Content Marketing: More is Not Necessarily Better

By John Sonnhalter, Rainmaker Journeyman at Sonnhalter

Your potential audience doesn’t want quantity, they want quality. So if you’re trying to generate more content quicker just for the sake of having it, don’t waste your time. You need to accelerate demand, not noise.

I recently read an article by Carlos Hidalgo from Content Marketing Institute on How to Develop a Buyer-Centric Content Marketing Strategy that made several good points.

The best way to connect with your audience is to determine what kind of content they want. In other words, what motivates buyer behavior and how do they get information? If you know these, you can build the correct content architecture.
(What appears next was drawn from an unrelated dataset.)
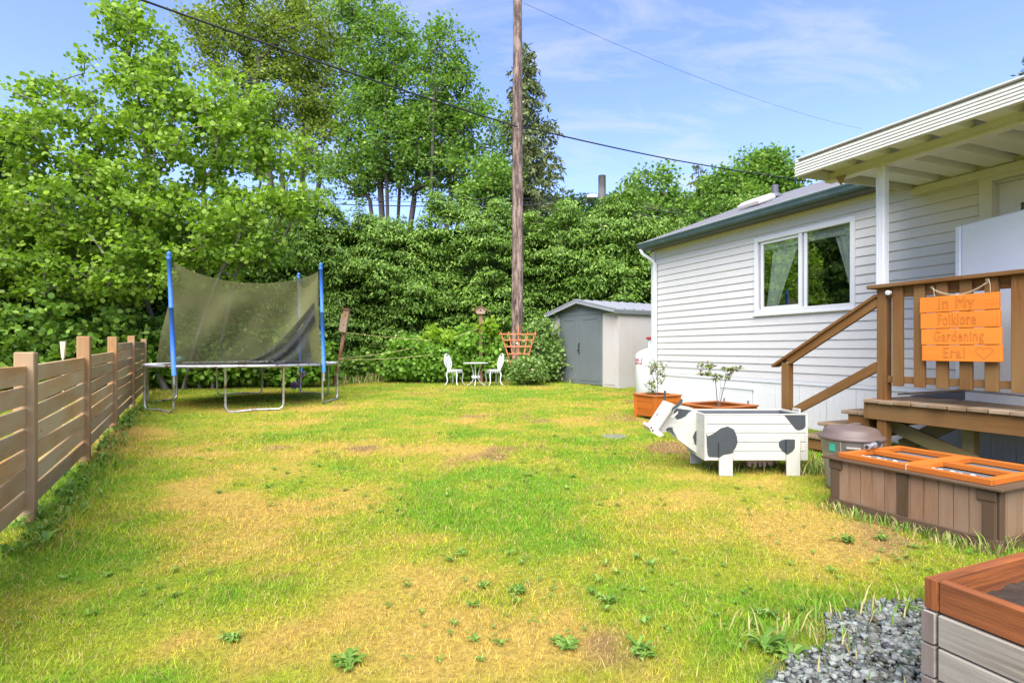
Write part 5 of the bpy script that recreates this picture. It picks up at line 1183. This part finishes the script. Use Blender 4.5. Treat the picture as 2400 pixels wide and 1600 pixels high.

  • What motivates buyer’s behavior? You need to have a deeper understanding of how a buyer thinks and then what do we need to say to get him over to our side.
  • How do they get their information? What type of content do they prefer and where do they go to get it?
  • Building a content architecture – Once you have an answer to the above questions, then you can map out a plan to get to them with the right info at the right time.

Content Marketing’s main purpose is to drive specific business outcomes. So the buyers aren’t looking for more info, just the right info. He points to a 2014 ANNUITAS survey where less than 3% of those responsible for content marketing activities were happy with their outcomes. Here’s another scary fact from Sirius Decisions — that 70-80% of all content is never used!

These are not good numbers to take to the C-Suite to get more funding. If you can’t achieve positive and measurable results that can be tied to sales revenues, you really don’t have a content strategy at all.